• _Data_:
--- start ---

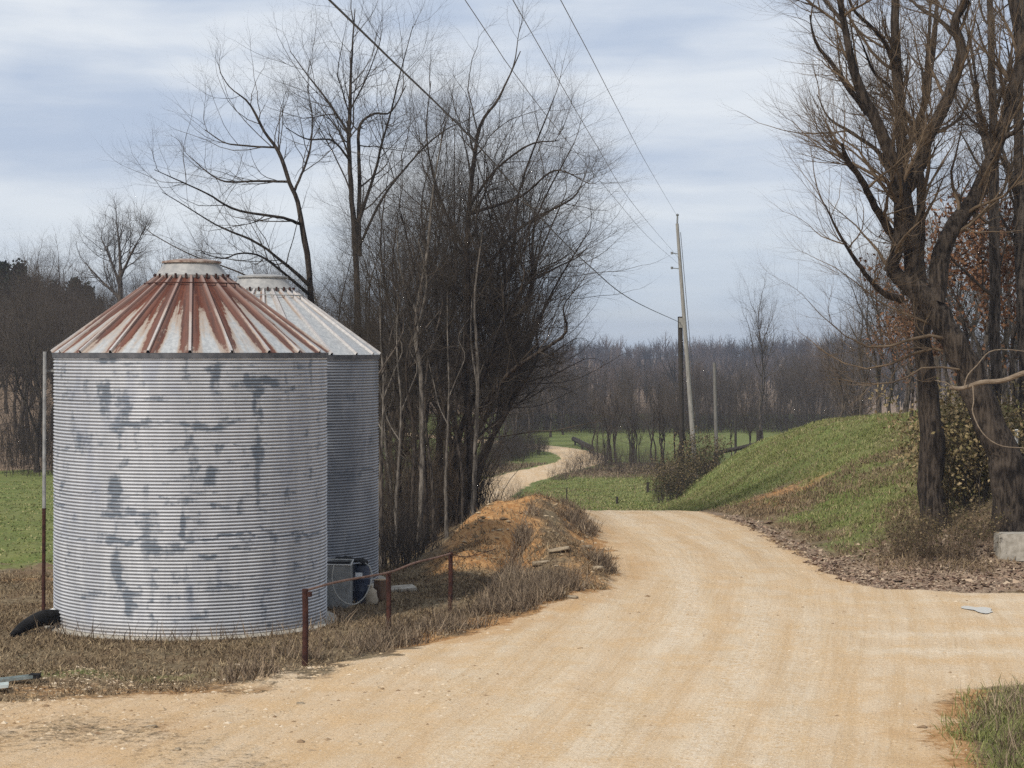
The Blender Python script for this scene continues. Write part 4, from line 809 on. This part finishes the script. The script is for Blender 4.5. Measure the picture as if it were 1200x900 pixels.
# ------------------------------------------------------------------ things round the bins
t = thing('conduit_pipe', 'thin upright metal pipe standing close to the left side of the rusty roofed bin', 'pipe', tuple(at(51, 712, 39.6))); B = np.array(t.location); B[2] = float(height(B[0], B[1])); t.location = B
T = at(52.5, 412, 39.6) - B; b = MB(); b.tube([(0, 0, -.2), T * .45, T], .035, 9); b.build('pipe', m_simple('galvanised_pipe', (.20, .20, .20), (.36, .36, .35), 4, .5, m=.3), t)
b = MB(); b.tube([(0, 0, -.1), T * .22, T * .43], .0365, 9); b.build('rusty_sleeve', M_RUSTY, t)
b = MB(); b.box(T * .93 + np.array([.2, .1, 0]), (.42, .03, .04)); b.build('wall_bracket', M_METAL, t, False)
def trough():
    root = thing('auger_boot', 'black curved chute sticking out from the foot of the rusty roofed bin', 'chute', tuple(hit(40, 740))); o = np.array(root.location); Y = 39.3
    ctr = [(66, 724, 9.5), (52, 724, 9.5), (38, 729, 8), (25, 736, 6), (13, 745, 3)]; V = []; k = 12; n = 5
    P, r = px_limb(ctr, Y, -1.2); P, r = resample(P, r, 16); v, f = tubes((P - o)[None], r[None] * 1.0, k); v = v.reshape(16, k, 3); c = (P - o)[:, None]; v = (c + (v - c) * np.array([1, 1.25, 1])).reshape(-1, 3)
    b = MB(); b.add(v, f); e = np.arange(k) + 15 * k; b.add(np.vstack([v[e], [P[-1] - o]]), [[q, (q + 1) % k, k] for q in range(k)]); b.build('chute', M_BLACK, root)
    b = MB(); q = at(62, 717, Y + .2) - o; b.lathe([(0, -.07), (.06, -.05), (.075, 0), (.06, .05), (0, .07)], 12, q); b.build('white_cap', m_simple('white_plastic', (.7, .7, .68), (.8, .8, .78), 5, .5), root)
trough()
def channel(label, p0, p1, w, col):
    A = hit(*p0); B = hit(*p1); A[2] += .07; B[2] += .09; d = unit(B - A); s = unit(np.cross(d, [0, 0, 1])); root = thing('metal_strip', label, 'sheet metal', tuple((A + B) / 2), 0, 'sheet metal scraps'); c = (A + B) / 2; b = MB()
    prof = [(-w, .05), (-w, 0), (w, 0), (w, .05), (w - .012, .05), (w - .012, .012), (-w + .012, .012), (-w + .012, .05)]; v = np.array([E - c + s * x + np.array([0, 0, z]) for E in (A, B) for x, z in prof]); k = 8
    b.add(v, [[i, (i + 1) % k, k + (i + 1) % k, k + i] for i in range(k)]); b.add(v[:8], [[7, 6, 1, 0], [6, 5, 2, 1], [5, 4, 3, 2]]); b.add(v[8:], [[0, 1, 6, 7], [1, 2, 5, 6], [2, 3, 4, 5]]); b.build('channel', col, root, False); return root, B - c
M_SHEET = m_simple('grey_green_sheet', (.22, .26, .25), (.36, .40, .38), 5, .5, m=.2)
r1, e1 = channel('grey folded metal strip with a dark end, longer of the two scraps in the grass', (-60, 812), (38, 801), .075, M_SHEET); b = MB(); b.box(e1 + np.array([.04, 0, .03]), (.16, .15, .07)); b.build('dark_end', M_BLACK, r1, False)
channel('pale wide metal strip lying flat at the left edge, shorter of the two scraps', (-60, 818), (10, 811), .14, m_simple('pale_sheet', (.42, .47, .47), (.55, .6, .59), 5, .5, m=.2))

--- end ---

• _Short problem_: Copy each line exactly, and leave the pictures out of your copy.

• _Answer to this problem_:
The Blender Python script for this scene continues. Write part 4, from line 809 on. This part finishes the script. The script is for Blender 4.5. Measure the picture as if it were 1200x900 pixels.
# ------------------------------------------------------------------ things round the bins
t = thing('conduit_pipe', 'thin upright metal pipe standing close to the left side of the rusty roofed bin', 'pipe', tuple(at(51, 712, 39.6))); B = np.array(t.location); B[2] = float(height(B[0], B[1])); t.location = B
T = at(52.5, 412, 39.6) - B; b = MB(); b.tube([(0, 0, -.2), T * .45, T], .035, 9); b.build('pipe', m_simple('galvanised_pipe', (.20, .20, .20), (.36, .36, .35), 4, .5, m=.3), t)
b = MB(); b.tube([(0, 0, -.1), T * .22, T * .43], .0365, 9); b.build('rusty_sleeve', M_RUSTY, t)
b = MB(); b.box(T * .93 + np.array([.2, .1, 0]), (.42, .03, .04)); b.build('wall_bracket', M_METAL, t, False)
def trough():
    root = thing('auger_boot', 'black curved chute sticking out from the foot of the rusty roofed bin', 'chute', tuple(hit(40, 740))); o = np.array(root.location); Y = 39.3
    ctr = [(66, 724, 9.5), (52, 724, 9.5), (38, 729, 8), (25, 736, 6), (13, 745, 3)]; V = []; k = 12; n = 5
    P, r = px_limb(ctr, Y, -1.2); P, r = resample(P, r, 16); v, f = tubes((P - o)[None], r[None] * 1.0, k); v = v.reshape(16, k, 3); c = (P - o)[:, None]; v = (c + (v - c) * np.array([1, 1.25, 1])).reshape(-1, 3)
    b = MB(); b.add(v, f); e = np.arange(k) + 15 * k; b.add(np.vstack([v[e], [P[-1] - o]]), [[q, (q + 1) % k, k] for q in range(k)]); b.build('chute', M_BLACK, root)
    b = MB(); q = at(62, 717, Y + .2) - o; b.lathe([(0, -.07), (.06, -.05), (.075, 0), (.06, .05), (0, .07)], 12, q); b.build('white_cap', m_simple('white_plastic', (.7, .7, .68), (.8, .8, .78), 5, .5), root)
trough()
def channel(label, p0, p1, w, col):
    A = hit(*p0); B = hit(*p1); A[2] += .07; B[2] += .09; d = unit(B - A); s = unit(np.cross(d, [0, 0, 1])); root = thing('metal_strip', label, 'sheet metal', tuple((A + B) / 2), 0, 'sheet metal scraps'); c = (A + B) / 2; b = MB()
    prof = [(-w, .05), (-w, 0), (w, 0), (w, .05), (w - .012, .05), (w - .012, .012), (-w + .012, .012), (-w + .012, .05)]; v = np.array([E - c + s * x + np.array([0, 0, z]) for E in (A, B) for x, z in prof]); k = 8
    b.add(v, [[i, (i + 1) % k, k + (i + 1) % k, k + i] for i in range(k)]); b.add(v[:8], [[7, 6, 1, 0], [6, 5, 2, 1], [5, 4, 3, 2]]); b.add(v[8:], [[0, 1, 6, 7], [1, 2, 5, 6], [2, 3, 4, 5]]); b.build('channel', col, root, False); return root, B - c
M_SHEET = m_simple('grey_green_sheet', (.22, .26, .25), (.36, .40, .38), 5, .5, m=.2)
r1, e1 = channel('grey folded metal strip with a dark end, longer of the two scraps in the grass', (-60, 812), (38, 801), .075, M_SHEET); b = MB(); b.box(e1 + np.array([.04, 0, .03]), (.16, .15, .07)); b.build('dark_end', M_BLACK, r1, False)
channel('pale wide metal strip lying flat at the left edge, shorter of the two scraps', (-60, 818), (10, 811), .14, m_simple('pale_sheet', (.42, .47, .47), (.55, .6, .59), 5, .5, m=.2))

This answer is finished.